The Echo: online daily news source Echonetdaily
and free weekly newspaper The Byron Shire Echo.
Echonetdaily
Echonetdaily is your independent source of local news on the NSW north coast, covering the Northern Rivers including the Tweed Shire, Byron Shire, Lismore and Ballina Shire.
Launched in August 2011 and drawing on over 28 years of experience producing the iconic Byron Shire Echo and other publications, Echonetdaily is the best place to get your local news, national news, world news and informative articles. We have thought-provoking columns, entertainment news, the most comprehensive gig guide showing what’s on in the north coast, and an archive of entertaining and compelling local videos. We also have an online restaurant guide to Byron and the region called The Good Life, covering food, wine and travel, service directory, classified ads and more.
From Byron Bay to Murwillumbah, Nimbin to Lennox Head, Kingscliff to Mullumbimby, Tweed Heads to Bangalow, Ballina to Coolangatta, Lismore and beyond, Echonetdaily has you covered!
In August 2013 Echonetdaily revamped its website with a new format improving functionality and compatibility with mobiles and other devices. More detailed information on the new website can be found in About the new Echonetdaily.
The Byron Shire Echo

The Byron Shire Echo is a free weekly independent tabloid newspaper that is published in the Byron Shire, New South Wales, Australia.
The Brunswick Valley Echo, as the newspaper was first known, was founded in 1986 as a result of marijuana raids by the NSW Police in the valleys behind Mullumbimby. Despite reports that the police were acting aggressively and illegally, news media refused to cover the story, so local resident Nicholas Shand founded the paper as a civil rights watchdog. Co-founder David Lovejoy continued that policy after Shand’s death in 1996.
The Echo has consistently campaigned in favour of the environment and against developer-driven government, local and state, which so often proves to be corrupt. Along the way it has always stood for free speech and personal liberty, scorning the war on drugs and mocking the war on terror. Although the newspaper has strong policies of factual accuracy and openness to correction, it allows a wide variety of unorthodox opinion to be aired.
Over the last three decades The Echo has grown steadily and currently distributes 24,500 copies every Wednesday. More information on the Byron Shire Echo can be found on our About The Byron Shire Echo page.

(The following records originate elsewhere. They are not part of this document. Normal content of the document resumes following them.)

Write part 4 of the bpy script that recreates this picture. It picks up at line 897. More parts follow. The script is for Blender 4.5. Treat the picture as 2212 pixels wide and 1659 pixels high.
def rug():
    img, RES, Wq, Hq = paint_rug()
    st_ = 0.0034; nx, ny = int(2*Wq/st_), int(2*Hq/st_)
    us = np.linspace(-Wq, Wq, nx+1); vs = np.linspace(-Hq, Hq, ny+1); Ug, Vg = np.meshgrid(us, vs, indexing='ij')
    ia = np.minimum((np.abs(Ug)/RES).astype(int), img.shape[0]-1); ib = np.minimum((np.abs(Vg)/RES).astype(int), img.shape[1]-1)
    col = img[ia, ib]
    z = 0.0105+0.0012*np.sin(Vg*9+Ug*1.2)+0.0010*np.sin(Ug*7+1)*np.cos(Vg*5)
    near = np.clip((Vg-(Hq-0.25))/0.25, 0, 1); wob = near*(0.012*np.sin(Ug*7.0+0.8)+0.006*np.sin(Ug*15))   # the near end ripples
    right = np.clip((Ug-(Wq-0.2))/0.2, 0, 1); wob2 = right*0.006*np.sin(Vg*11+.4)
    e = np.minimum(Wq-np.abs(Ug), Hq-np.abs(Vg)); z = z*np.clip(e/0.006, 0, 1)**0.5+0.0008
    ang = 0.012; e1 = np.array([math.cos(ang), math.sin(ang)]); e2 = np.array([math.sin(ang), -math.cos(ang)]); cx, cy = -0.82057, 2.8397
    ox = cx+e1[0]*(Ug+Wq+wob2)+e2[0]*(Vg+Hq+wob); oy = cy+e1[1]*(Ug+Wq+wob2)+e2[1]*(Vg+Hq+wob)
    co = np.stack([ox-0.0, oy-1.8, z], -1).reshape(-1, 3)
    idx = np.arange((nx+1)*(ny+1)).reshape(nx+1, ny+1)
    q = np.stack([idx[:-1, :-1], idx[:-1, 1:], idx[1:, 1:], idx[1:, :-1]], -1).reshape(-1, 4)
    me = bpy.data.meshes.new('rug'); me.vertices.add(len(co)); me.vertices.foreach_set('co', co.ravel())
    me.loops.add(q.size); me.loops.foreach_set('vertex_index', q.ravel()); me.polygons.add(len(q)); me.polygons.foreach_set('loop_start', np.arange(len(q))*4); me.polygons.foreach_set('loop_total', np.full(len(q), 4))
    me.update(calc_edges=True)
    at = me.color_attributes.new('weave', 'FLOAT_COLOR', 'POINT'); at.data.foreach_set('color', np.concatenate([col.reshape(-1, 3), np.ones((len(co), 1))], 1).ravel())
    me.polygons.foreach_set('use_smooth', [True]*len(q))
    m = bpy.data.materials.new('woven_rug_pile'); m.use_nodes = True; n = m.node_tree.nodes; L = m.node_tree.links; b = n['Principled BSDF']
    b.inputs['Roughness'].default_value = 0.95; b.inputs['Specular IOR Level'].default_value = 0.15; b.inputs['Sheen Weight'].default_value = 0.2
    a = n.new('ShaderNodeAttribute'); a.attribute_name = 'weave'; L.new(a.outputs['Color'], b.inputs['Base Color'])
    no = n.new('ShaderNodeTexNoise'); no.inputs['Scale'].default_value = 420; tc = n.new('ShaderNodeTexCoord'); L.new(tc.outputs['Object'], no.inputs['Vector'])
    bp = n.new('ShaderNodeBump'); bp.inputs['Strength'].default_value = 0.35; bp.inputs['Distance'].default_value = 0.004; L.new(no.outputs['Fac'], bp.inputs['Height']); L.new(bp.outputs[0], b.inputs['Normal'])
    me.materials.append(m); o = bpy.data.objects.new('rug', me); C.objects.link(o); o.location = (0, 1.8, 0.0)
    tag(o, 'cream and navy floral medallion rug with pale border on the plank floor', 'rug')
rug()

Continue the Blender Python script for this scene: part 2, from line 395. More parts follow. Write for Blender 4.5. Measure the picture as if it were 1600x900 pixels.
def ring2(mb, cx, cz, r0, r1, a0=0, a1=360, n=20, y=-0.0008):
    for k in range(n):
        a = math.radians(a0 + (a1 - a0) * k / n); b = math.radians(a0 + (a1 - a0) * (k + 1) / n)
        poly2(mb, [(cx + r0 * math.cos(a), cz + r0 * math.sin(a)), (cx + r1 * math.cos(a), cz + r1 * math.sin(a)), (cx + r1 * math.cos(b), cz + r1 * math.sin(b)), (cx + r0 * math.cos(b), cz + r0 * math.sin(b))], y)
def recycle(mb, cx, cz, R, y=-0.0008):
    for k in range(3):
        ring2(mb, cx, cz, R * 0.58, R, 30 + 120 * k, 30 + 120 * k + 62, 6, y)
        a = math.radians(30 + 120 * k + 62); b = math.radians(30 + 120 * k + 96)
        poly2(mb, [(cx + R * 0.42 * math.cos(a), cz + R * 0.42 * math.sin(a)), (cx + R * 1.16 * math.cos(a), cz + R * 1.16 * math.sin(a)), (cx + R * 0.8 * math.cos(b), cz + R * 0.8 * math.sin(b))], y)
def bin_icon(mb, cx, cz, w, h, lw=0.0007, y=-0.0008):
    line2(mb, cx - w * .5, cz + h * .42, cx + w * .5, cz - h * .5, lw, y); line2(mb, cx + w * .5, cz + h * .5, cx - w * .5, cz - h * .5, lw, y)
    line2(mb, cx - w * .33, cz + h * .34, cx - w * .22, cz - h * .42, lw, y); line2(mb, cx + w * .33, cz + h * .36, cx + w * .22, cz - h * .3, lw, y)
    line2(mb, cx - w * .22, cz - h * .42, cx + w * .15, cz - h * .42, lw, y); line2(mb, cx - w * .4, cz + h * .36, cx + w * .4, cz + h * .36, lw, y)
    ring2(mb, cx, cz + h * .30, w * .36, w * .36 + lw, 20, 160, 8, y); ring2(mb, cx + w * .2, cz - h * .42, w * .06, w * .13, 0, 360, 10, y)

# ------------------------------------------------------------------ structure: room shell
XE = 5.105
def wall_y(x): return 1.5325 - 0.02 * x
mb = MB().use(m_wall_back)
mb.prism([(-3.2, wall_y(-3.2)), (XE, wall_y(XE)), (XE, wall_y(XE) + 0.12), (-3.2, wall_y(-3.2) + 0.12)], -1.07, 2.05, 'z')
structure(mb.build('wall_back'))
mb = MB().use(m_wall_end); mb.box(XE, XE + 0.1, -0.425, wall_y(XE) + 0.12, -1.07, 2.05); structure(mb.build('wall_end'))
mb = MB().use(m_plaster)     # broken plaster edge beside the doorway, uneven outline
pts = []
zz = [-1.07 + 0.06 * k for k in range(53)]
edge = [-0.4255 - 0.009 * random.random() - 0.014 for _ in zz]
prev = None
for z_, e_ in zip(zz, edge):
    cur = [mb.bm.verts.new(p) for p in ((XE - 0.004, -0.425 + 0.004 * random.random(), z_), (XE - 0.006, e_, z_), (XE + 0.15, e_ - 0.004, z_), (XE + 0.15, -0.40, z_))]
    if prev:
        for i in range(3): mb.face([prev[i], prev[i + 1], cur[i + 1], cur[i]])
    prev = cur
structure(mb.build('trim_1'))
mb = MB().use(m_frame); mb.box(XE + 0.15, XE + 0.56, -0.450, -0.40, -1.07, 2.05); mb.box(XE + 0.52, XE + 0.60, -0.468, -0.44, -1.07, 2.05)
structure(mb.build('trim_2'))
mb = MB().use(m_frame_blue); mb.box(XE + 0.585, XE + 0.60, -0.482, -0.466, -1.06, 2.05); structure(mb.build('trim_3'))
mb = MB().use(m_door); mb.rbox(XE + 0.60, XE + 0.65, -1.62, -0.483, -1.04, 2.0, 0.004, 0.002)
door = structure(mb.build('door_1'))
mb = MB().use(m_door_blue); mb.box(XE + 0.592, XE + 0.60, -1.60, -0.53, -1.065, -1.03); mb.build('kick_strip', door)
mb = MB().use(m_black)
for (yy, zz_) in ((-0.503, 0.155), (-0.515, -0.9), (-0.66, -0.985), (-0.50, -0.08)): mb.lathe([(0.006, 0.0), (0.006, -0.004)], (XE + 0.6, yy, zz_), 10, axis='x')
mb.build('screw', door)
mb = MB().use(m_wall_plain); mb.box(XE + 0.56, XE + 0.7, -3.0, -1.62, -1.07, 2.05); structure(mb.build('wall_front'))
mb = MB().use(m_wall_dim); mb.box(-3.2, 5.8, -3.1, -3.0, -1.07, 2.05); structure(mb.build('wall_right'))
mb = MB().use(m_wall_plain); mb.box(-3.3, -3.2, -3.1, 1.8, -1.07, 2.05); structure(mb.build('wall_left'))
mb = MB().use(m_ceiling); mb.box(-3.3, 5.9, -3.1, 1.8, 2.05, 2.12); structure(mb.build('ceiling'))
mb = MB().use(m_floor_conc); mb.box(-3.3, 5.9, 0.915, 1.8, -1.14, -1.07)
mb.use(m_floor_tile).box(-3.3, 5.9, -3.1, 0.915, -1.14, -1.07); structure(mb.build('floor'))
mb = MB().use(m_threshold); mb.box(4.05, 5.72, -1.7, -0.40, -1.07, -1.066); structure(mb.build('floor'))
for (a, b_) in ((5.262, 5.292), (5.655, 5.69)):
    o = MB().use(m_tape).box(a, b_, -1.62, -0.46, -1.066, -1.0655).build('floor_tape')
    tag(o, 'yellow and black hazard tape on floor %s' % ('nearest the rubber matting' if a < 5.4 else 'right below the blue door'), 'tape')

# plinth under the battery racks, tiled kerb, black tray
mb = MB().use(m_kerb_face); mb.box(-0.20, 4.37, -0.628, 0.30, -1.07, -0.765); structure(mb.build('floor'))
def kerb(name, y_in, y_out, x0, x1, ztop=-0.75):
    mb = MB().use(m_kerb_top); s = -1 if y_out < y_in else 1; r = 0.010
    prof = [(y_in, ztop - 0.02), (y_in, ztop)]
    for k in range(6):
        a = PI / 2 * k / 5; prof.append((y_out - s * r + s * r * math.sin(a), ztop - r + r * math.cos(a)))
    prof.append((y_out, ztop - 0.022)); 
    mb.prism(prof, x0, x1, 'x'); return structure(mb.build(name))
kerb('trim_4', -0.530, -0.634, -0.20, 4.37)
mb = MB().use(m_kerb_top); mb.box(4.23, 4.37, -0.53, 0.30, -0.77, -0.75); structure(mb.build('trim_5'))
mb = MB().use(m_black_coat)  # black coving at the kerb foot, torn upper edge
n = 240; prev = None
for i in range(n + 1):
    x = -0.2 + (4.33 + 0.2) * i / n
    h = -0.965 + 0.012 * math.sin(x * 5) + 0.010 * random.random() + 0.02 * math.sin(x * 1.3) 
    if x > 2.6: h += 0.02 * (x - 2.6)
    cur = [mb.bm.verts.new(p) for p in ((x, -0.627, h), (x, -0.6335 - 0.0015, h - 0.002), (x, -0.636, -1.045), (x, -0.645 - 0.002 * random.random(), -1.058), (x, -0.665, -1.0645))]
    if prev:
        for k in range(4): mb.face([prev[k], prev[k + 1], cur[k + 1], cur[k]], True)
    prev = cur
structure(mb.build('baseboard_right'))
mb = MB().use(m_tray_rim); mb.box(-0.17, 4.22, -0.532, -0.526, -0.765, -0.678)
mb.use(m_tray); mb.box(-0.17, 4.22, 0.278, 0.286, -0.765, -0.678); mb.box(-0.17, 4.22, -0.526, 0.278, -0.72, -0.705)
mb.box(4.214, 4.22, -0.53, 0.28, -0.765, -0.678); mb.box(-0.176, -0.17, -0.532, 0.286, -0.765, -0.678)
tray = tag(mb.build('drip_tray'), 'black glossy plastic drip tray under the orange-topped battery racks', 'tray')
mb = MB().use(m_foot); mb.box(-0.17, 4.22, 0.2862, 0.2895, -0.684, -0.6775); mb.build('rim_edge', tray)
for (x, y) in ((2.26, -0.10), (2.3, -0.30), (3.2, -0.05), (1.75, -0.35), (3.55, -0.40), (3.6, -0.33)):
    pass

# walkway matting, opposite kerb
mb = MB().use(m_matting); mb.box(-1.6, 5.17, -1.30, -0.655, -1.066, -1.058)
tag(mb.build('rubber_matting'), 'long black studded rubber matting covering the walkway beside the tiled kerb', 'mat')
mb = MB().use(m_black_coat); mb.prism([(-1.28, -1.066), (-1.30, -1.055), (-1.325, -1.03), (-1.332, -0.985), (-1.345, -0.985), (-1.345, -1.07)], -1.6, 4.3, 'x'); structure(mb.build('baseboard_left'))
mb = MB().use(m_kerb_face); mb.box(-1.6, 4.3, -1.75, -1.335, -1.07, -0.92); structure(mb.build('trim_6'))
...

In 1991 Shand, Lovejoy and photographer Jeff Dawson ventured south of Byron Shire to create the Lismore Echo. This paper was subsequently sold to its employees and renamed the Northern Rivers Echo. It was purchased by Australian Provincial Newspapers in December, 2008.
The Echo published another newspaper in the Tweed Shire from August 2008 to January 2012. The Tweed Shire Echo was similar in format and outlook to its sister paper.

August 2011 saw the launch of The Echo‘s online daily newspaper, Echonetdaily, which is a weekday news service, also emailed to subscribers, covering the Northern Rivers region.
Only a few independent country newspapers still survive in individual or family hands. Most weeklies are owned by corporations whose interests do not coincide with those of the residents in their area. The Echo, through the commitment of its staff and writers, endeavours to maintain the tradition of quality journalism with a social conscience both in its weekly free newspaper and its daily online news service.
The Echo is totally owned by people who live in Byron Shire. The shareholders are: the Shand family estate 43%, David Lovejoy 36%, Jeff Dawson 10%, Ziggi Browning 5%, Ewan Willis 2.5%, Simon Haslam 2.5%, Renee Fernley 1%.